Japonya, deprem ve tsunamilerden en fazla canı yanan ülke.
Evlerini, yollarını, altyapısını, sanayiini deprem öncelikli planlıyor.
Deprem eğitimin anaokulundan başlıyor.
Yer altı yapısını inceleme, deprem olasılığını araştırma, mümkün olduğunca önceden tahmin etme konusunda ‘bilimsel’ yeterliliği tartışmasız.
“Japonya’da da deprem oluyor ama kimse ölmüyor” sözünü CHP Genel Başkanı Kemal Kılıçdaroğlu’ndan duyunca, baktım.
2004’ten bu yana 21 büyük deprem olmuş.
Bunlardan 10’unda can kaybı olmamış, dördü bir kayıpla atlatılmış.
Ama 23 Eylül 2004’teki 6.9’luk depremde 68 kişi ölmüş.
Hafızalara kazınan 9.1’lik 11 Mart
2011 Fukuşima depreminin oluşturduğu tsunamide ise 18 bin 430 kişi can verdi, 2 bin 529 kişi hâlâ kayıp.
16 Nisan 2016’daki 7.0’lık depremde 41 kişi, 6 Eylül 2018’deki 6.6’lık depremde de yine 41 kişi hayatını kaybetti.
***
Depremler kıyaslanmaz.
Yapıların durumu kadar, zemin, depremin derinliği, sarsıntının yatay mı dikey mi geldiği de önemlidir.
Japonya’daki gibi örneğin 7 şiddetindeki bir deprem bazen sıyrıksız atlatılabiliyor, bazen daha düşük bir sarsıntı yıkıma ve ölüme neden olabiliyor.
Ve Japonya da bunun önüne geçebilmiş değil.

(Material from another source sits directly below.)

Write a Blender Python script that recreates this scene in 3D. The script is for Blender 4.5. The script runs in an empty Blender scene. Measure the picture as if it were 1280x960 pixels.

Her depremden sonra yeniden risk analizleri yapılıyor; yeni tedbirler alınması gereği ortaya çıkıyor.
Türkiye’de de yapılması gereken bu.
Yanlış kıyaslamalar siyasete de hizmet etmez.
Bunu da en iyi ‘onlarca yıldır kendilerine iktidar yetkisi verilmeyen’ siyasetçiler biliyor olmalı.
KANAL İSTANBUL’LA KIYASLAMAK!
Haberciler kıyaslamayı pek sever.
Tiraj ve rating için haberi ‘dikkat çekici’ hale getirmenin eski yöntemlerinden biridir.
Ama bu dikkat çekme işi sıkça olayı gerçekten uzaklaştırır.
Çoğunlukla da ‘saçmalığa’ dönüştürür.
“Kanal İstanbul’un parasıyla bütün binalar yenilenebilir” kıyaslaması da böylesi bir saçmalık.
En can alıcı kıyaslamalar ‘okul, hastane, ameliyathane, röntgen, MR cihazı’ gibi şeylerdi bir zamanlar.
Bir dönem “şu kadar cami yapılacağına bu kadar okul yapılırdı” kıyaslaması pek revaçtaydı.
BİLİMİ SİYASETE ALET ETMEYİN
Bu çağrıyı, çocuklarının bilim insanı olarak yetişmesini arzu eden bir baba olarak yapıyorum.
En son Kanal İstanbul projesinde tanık olduklarımızdan sonra yazmayı planlamıştım.
Kanalın yapımına itiraz edenler ‘bilim insanları’nı dayanak aldı.
Ama kanalı projelendirenler de, danışılan, rapor istenen kişiler de bilim insanı.
‘Benim bilim insanım-senin bilim insanın’ ayrışmasına döndü tartışma...
Hatta;
Kanal projesini olgunlaştıran bilim insanları ‘yok’ sayıldı.
‘Bana sorulmadıysa doğru iş yapılmamıştır’ demeye getirenler de çıktı;
‘Kanal erkekliği öldürür’ diyenler de...
Usta ustayı beğenmezmiş!..
Bu tartışmaları izleyenlerden ‘bilim insanlarına saygı’ bekleyemezsiniz.
***
Uzmanlık gerektiren konularda ‘siyasi kanaatle’ konuşanlar;
Kanıt gerektiren durumlarda ‘ben öyle duydum’ diyenler;
Bilgi gerektiren durumlarda ‘ben öyle düşünüyorum’ diye düşünce özgürlüğü bahanesine sarılanlar yüzünden siyaset de, bilim de gazetecilik de zafiyete uğradı.
Kimsenin kendi mesleki veya siyasi mahallesinin saygınlığına gölge düşürmeye hakkı yok.